August 27, 2021 Book Reviews






⭐⭐⭐⭐ Range by Epstein

Full Title Range: Why Generalists Triumph in a Specialized World
Authors David Epstein
Year Published 2019
Date Read August 19, 2021
Rating 4/5 stars

This ended up being a pretty great read. There was a little section on some of the latest research in memory that focused on active recall / distributed practice, and as a big believer in that stuff perhaps it’s no surprise I’m a fan of the book overall too (more reading on this can be found in Make It Stick: The Science of Successful Learning for those interested). Another memorable section for me was where Epstein discusses the Flynn effect and links it to our significantly-increased ability to think abstractly versus our parents and grandparents. What was crazy to hear was some research from pre-industrialization / collectivization Russian farmers and their inability to put even familiar items into categories.
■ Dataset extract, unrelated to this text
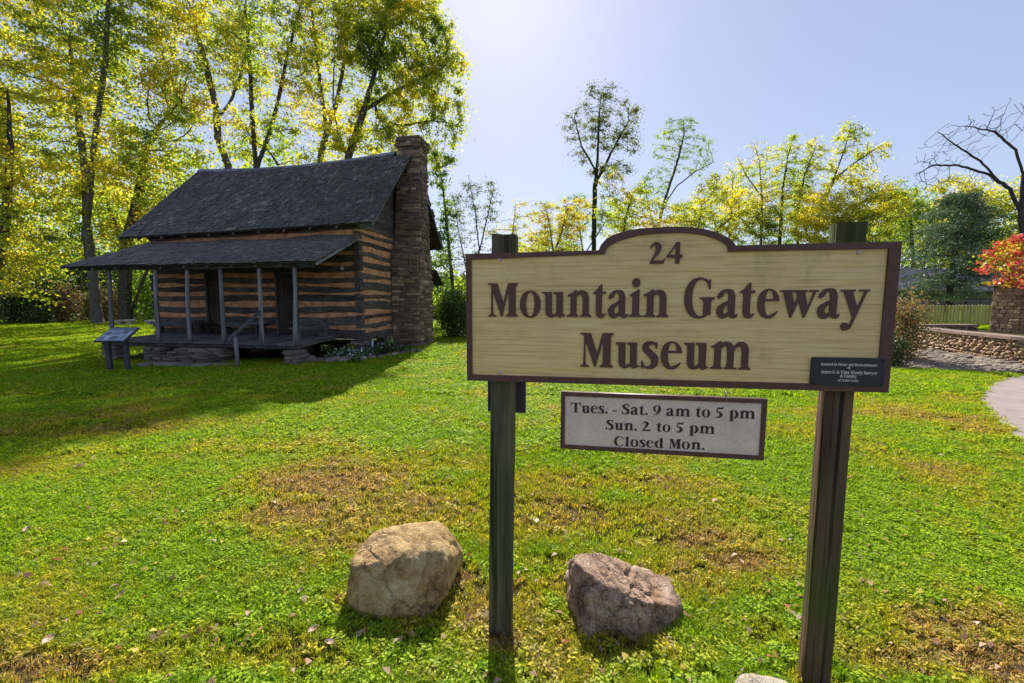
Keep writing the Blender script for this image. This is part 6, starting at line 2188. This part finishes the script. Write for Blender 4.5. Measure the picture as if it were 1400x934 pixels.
row1 = []
for ch, a, b in (('M', 38, 258), ('o', 272, 425), ('u', 437, 607), ('n', 617, 800), ('t', 808, 908), ('a', 920, 1070), ('i', 1075, 1172), ('n', 1180, 1370)):
    row1.append((ch, 660 + a / 5.385, 660 + b / 5.385))
for ch, a, b in (('G', 52, 268), ('a', 283, 435), ('t', 445, 555), ('e', 572, 725), ('w', 730, 1002), ('a', 1000, 1160), ('y', 1158, 1362)):
    row1.append((ch, 925 + a / 5.185, 925 + b / 5.185))
row2 = [(ch, 785 + a / 4.672, 785 + b / 4.672) for ch, a, b in (('M', 37, 248), ('u', 262, 415), ('s', 428, 538), ('e', 552, 688), ('u', 700, 857), ('m', 870, 1130))]
row0 = [('2', 785 + 482 / 4.672, 785 + 583 / 4.672), ('4', 785 + 590 / 4.672, 785 + 692 / 4.672)]
zb1 = zline(667, 433.1, 1185, 434.4)
cap1 = s_px(667, 387.4)[1] - s_px(667, 433.1)[1]
zb2 = zline(794, 501.9, 1025, 505.8)
cap2 = s_px(815, 455.2)[1] - s_px(815, 502)[1]
zb0 = zline(888, 360.6, 930, 360.2)
cap0 = s_px(910, 330.5)[1] - s_px(910, 360.3)[1]
for row, zb, cap, by in ((row1, zb1, cap1, 434), (row2, zb2, cap2, 503), (row0, zb0, cap0, 360)):
    for ch, a, b in row:
        s0_, s1_ = to_s(a, by), to_s(b, by)
        letter(ch, s0_, s1_, zb((s0_ + s1_) / 2), cap * (1.07 if ch == 'G' else 1.0), .003, .009, sign, M_BROWN)

# bolts
M_BOLT = mat_plain('pinkish_bolt', (.62, .50, .47), .1, 30, .4, .1, .001, .5)
for (px, py) in ((683, 355.5), (1176, 345), (683, 510)):
    s, z = s_px(px, py)
    MB().tube([(s, .010, z), (s, .004, z), (s, -.001, z)], [.0078, .0072, .004], 12).build('bolt', M_BOLT, sign, True)

# donor plaque
pc = [s_px(1110, 488.5), s_px(1208.5, 490.5), s_px(1207, 527.5), s_px(1108.5, 525.5)]
px0, px1, pz1, pz0 = (pc[0][0] + pc[3][0]) / 2, (pc[1][0] + pc[2][0]) / 2, (pc[0][1] + pc[1][1]) / 2, (pc[2][1] + pc[3][1]) / 2
rr = .008
cor = []
for cx_, cz_, a0 in ((px1 - rr, pz1 - rr, 0), (px0 + rr, pz1 - rr, 90), (px0 + rr, pz0 + rr, 180), (px1 - rr, pz0 + rr, 270)):
    for k in range(5):
        a = radians(a0 + k * 22.5)
        cor.append((cx_ + rr * cos(a), cz_ + rr * sin(a)))
M_PLAQ = mat_plain('black_plaque', (.028, .030, .036), .15, 40, .45, .1, .001, .5)
plaque = poly_solid([cor], -.006, .008, 'plaque', M_PLAQ, sign, .001)
M_SCR = mat_plain('plaque_screw', (.02, .02, .022), .1, 30, .4)
for cx_, cz_ in ((px0 + .007, pz1 - .008), (px1 - .007, pz1 - .008), (px0 + .007, pz0 + .008), (px1 - .007, pz0 + .008)):
    MB().tube([(cx_, -.005, cz_), (cx_, -.008, cz_), (cx_, -.009, cz_)], [.005, .005, .003], 10).build('screw', M_SCR, plaque, True)


def text_mesh(lines, y_front, depth, mat, name, parent):
    """lines: (text, s_centre, base_z, cap height, total width); joins the glyphs into one thin mesh"""
    V, F = [], []
    for text, sc_, bz, cap, width in lines:
        x = 0; items = []
        for ch in text:
            if ch == ' ':
                x += .34; continue
            items.append((ch, x)); x += GW[ch] + .06
        tot = x - .06
        kx = width / tot
        for ch, xo in items:
            me = GM_[ch]
            n = len(me.vertices)
            co = np.empty(n * 3); me.vertices.foreach_get('co', co); co = co.reshape(-1, 3)
            o = len(V) and sum(len(q) for q in V)
            slope = 0
            V.append(np.stack([sc_ - width / 2 + (xo + co[:, 0]) * kx, y_front + depth / 2 - co[:, 2] * depth, bz(sc_ - width / 2 + xo * kx) + co[:, 1] * cap], 1))
            F += [tuple(o + i for i in p.vertices) for p in me.polygons]
    Vv = np.concatenate(V)
    me = bpy.data.meshes.new(name)
    me.from_pydata(Vv.tolist(), [], F)
    me.materials.append(mat)
    me.update()
    return link(bpy.data.objects.new(name, me), parent)


M_PTEXT = mat_plain('plaque_lettering', (.72, .70, .66), .02, 5, .5, .02, .001)


def pl_line(txt, xa, xb, yb, cap_px):
    X = lambda q: 1100 + q / 11.667
    Y = 480 + yb / 11.667
    a, b = s_px(X(xa), Y), s_px(X(xb), Y)
    return (txt, (a[0] + b[0]) / 2, lambda s: a[1] - .0005, cap_px / 11.667 * 1.62 / FPX, b[0] - a[0])


for ln in ([pl_line('Donated in Honor and Remembrance', 248, 1142, 222, 40), pl_line('of', 668, 712, 278, 36), pl_line('James G. & Vista Woody Sawyer', 245, 1140, 348, 50),
           pl_line('& Family', 550, 815, 415, 48), pl_line('of Cedar Creek', 515, 840, 476, 36)]):
    o = text_mesh([ln], -.0068, .0012, M_PTEXT, 'lettering_line', plaque)
    o['kind'] = 'stuff'

# posts: left a split square timber, right a round-edged one
def timber(sx, w, d, v0, zt, mat, nm, crack, lean, rnd=.2):
    vs = []; n = 26; m = 20
    ph = random.uniform(0, 9)
    for i in range(n + 1):
        z = -.12 + (zt + .12) * i / n
        for k in range(m):
            a = 2 * pi * k / m
            e = 2 / (2 + 6 * (1 - rnd))
            ca, sa_ = cos(a), sin(a)
            rx = abs(ca) ** e * (1 if ca > 0 else -1) * w / 2
            ry = abs(sa_) ** e * (1 if sa_ > 0 else -1) * d / 2
            jr = 1 + .02 * sin(k * 2.1 + ph) + .012 * sin(z * 7 + k) + random.uniform(-.008, .008)
            if k in crack:
                jr *= .86
            vs.append((sx + lean * (z - 1) + rx * jr, v0 + d / 2 + ry * jr, z if i < n else z + random.uniform(-.003, .003)))
    fs = []
    for i in range(n):
        for k in range(m):
            fs.append((i * m + k, i * m + (k + 1) % m, (i + 1) * m + (k + 1) % m, (i + 1) * m + k))
    fs.append(tuple(n * m + k for k in range(m)))
    return MB().add(vs, fs).build(nm, mat, sign)


pl_s = (s_px(672.5, 330, .045)[0] + s_px(705.5, 330, .045)[0]) / 2
pl_b = (s_px(668, 868, .045)[0] + s_px(699, 868, .045)[0]) / 2
pl_w = s_px(703, 600, .045)[0] - s_px(669.5, 600, .045)[0]
zt_l = s_px(688, 320, .05)[1]
timber((pl_s * 0.5 + pl_b * .5) - .003, pl_w * .93, .098, .0402, zt_l, M_POSTA, 'left_post', (15, ), (pl_s - pl_b) / 1.8, .04)
pr_s = (s_px(1141, 315, .05)[0] + s_px(1188, 315, .05)[0]) / 2
pr_b = (s_px(1094, 930, .05)[0] + s_px(1140, 930, .05)[0]) / 2
pr_w = s_px(1188.5, 315, .06)[0] - s_px(1140.5, 315, .06)[0]
zt_r = s_px(1164, 304, .05)[1]
timber(pr_s * .5 + pr_b * .5 + .008, pr_w * .9, .09, .0402, zt_r, M_POSTB, 'right_post', (16, ), (pr_s - pr_b) / 1.9, .8)
print('POSTS', pl_s, pl_b, pl_w, zt_l, pr_s, pr_b, pr_w, zt_r)
# board on the far side of the left post
a_, b_ = s_px(667.5, 562, .15), s_px(718.5, 565, .15)
MB().box(a_[0], .142, a_[1], b_[0], .165, 1.72).build('back_board', M_BACKB, sign)

# ================================================================== HANGING HOURS SIGN
hc = [s_px(766.5, 537.4), s_px(1050.4, 546.1), s_px(1045, 629.6), s_px(766.7, 614.6)]
hs0, hs1 = .416, 1.233
hz1, hz0 = 1.2105, .9595
hours = thing('hours_sign', 'grey hanging board with the opening hours, framed in brown below the museum sign', 'sign', tuple(SO + SL * ((hs0 + hs1) / 2) + SR * .017 + Vector((0, 0, hz0))), -SB)
hx = (hs0 + hs1) / 2
M_HFACE_t = NT('grey_speckled_panel')
v = M_HFACE_t.coord('Object')
n = M_HFACE_t.noise(v, 9, 5, .6)
n2 = M_HFACE_t.noise(v, 160, 3, .6)
c = M_HFACE_t.ramp(M_HFACE_t.math('ADD', M_HFACE_t.math('MULTIPLY', n, .5), M_HFACE_t.math('MULTIPLY', n2, .5)), [(.35, (.68, .50, .40)), (.65, (.95, .73, .60))])
M_HFACE = M_HFACE_t.pbr(c, .7, None, .3)
w2, hh = (hs1 - hs0) / 2, hz1 - hz0
fr_ = .0165
poly_solid([[(-w2 + fr_, fr_), (w2 - fr_, fr_), (w2 - fr_, hh - fr_), (-w2 + fr_, hh - fr_)]], -.004, .012, 'panel', M_HFACE, hours)
poly_solid([[(-w2, 0), (w2, 0), (w2, hh), (-w2, hh)], [(-w2 + fr_, fr_), (w2 - fr_, fr_), (w2 - fr_, hh - fr_), (-w2 + fr_, hh - fr_)]], -.010, .014, 'frame', M_BROWN, hours, .001)


def h_line(txt, xa, ya, xb, yb, capy):
    """start and end of the baseline in the enlarged crop (scale 4.828, origin 764,530)"""
    X = lambda q: 764 + q / 4.828
    Y = lambda q: 530 + q / 4.828
    a, b = s_px(X(xa), Y(ya), .012), s_px(X(xb), Y(yb), .012)
    k = (b[1] - a[1]) / (b[0] - a[0])
    sa = a[0] - hx
    cap = capy / 4.828 * (1.80 / FPX)
    return (txt, (a[0] + b[0]) / 2 - hx, lambda s: a[1] - hz0 + k * (s - sa), cap, b[0] - a[0])


M_HTEXT = mat_plain('hours_lettering', (.055, .033, .036), .05, 10, .6, .02, .001)
def letters_row(line, y_front, depth, mat, parent):
    text, sc_, bz, cap, width = line
    x = 0; items = []
    for ch in text:
        if ch == ' ':
            x += .34; continue
        items.append((ch, x)); x += GW[ch] + .06
    kx = width / (x - .06)
    for ch, xo in items:
        a = sc_ - width / 2 + xo * kx
        o = letter(ch, a, a + GW[ch] * kx, bz(a), cap, y_front, depth, parent, M_BROWN)
        o.material_slots[0].link = 'OBJECT'
        o.material_slots[0].material = mat


HT = ([h_line('Tues. - Sat. 9 am to 5 pm', 78, 163, 1296, 207, 64), h_line('Sun. 2 to 5 pm', 312, 276, 1030, 305, 62), h_line('Closed Mon.', 364, 384, 962, 411, 62)])
for ln in HT:
    letters_row(ln, -.0052, .0012, M_HTEXT, hours)
M_HOOK = mat_plain('zinc_hook', (.42, .42, .45), .1, 30, .35, .1, .001, .6, .8)
for px in (816.5, 994.5):
    s, _ = s_px(px, 536)
    x = s - hx
    ztop = 1.2515 - hz0
    mb = MB()
    mb.tube([(x, .0, ztop + .004), (x, .0, ztop - .010)], [.0016, .0016], 6)
    ring = [(x + .0055 * cos(a), 0, ztop - .0150 + .0055 * sin(a)) for a in np.linspace(0, 2 * pi, 13)]
    mb.tube(ring, [.0014] * 13, 5)
    ring = [(x, .0055 * cos(a), ztop - .0250 + .0065 * sin(a)) for a in np.linspace(0, 2 * pi, 13)]
    mb.tube(ring, [.0014] * 13, 5)
    mb.tube([(x, -.012, ztop - .031), (x, -.013, hh - .014)], [.0015, .0015], 6)
    mb.tube([(x, -.012, ztop - .031), (x, 0, hh + .001)], [.0015, .0015], 6)
    mb.build('hook', M_HOOK, hours, True)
Some related stuff in here about their apparent lack of curiosity also being limited by their extremely literal understanding of life. Would love to read some more about this as I think it may partly explain why it has always felt to me like those very advanced in age seem fairly set in their ways and uninterested in learning new things. It brings to mind interesting thoughts on how my own mind might start to harden over time, and what I could do to avoid the same fate.

Generally, the author did a good job of convincing me that if your goal is creative output and breakthrough results, taking a wide view as opposed to an expert one is likely to be fruitful. As someone who works in a creative field and has aspirations to introduce more creativity into my hobbies as well, it felt timely. Would generally recommend to anyone interested in non-fiction reading as there’s appreciable wheat for fairly low chaff here.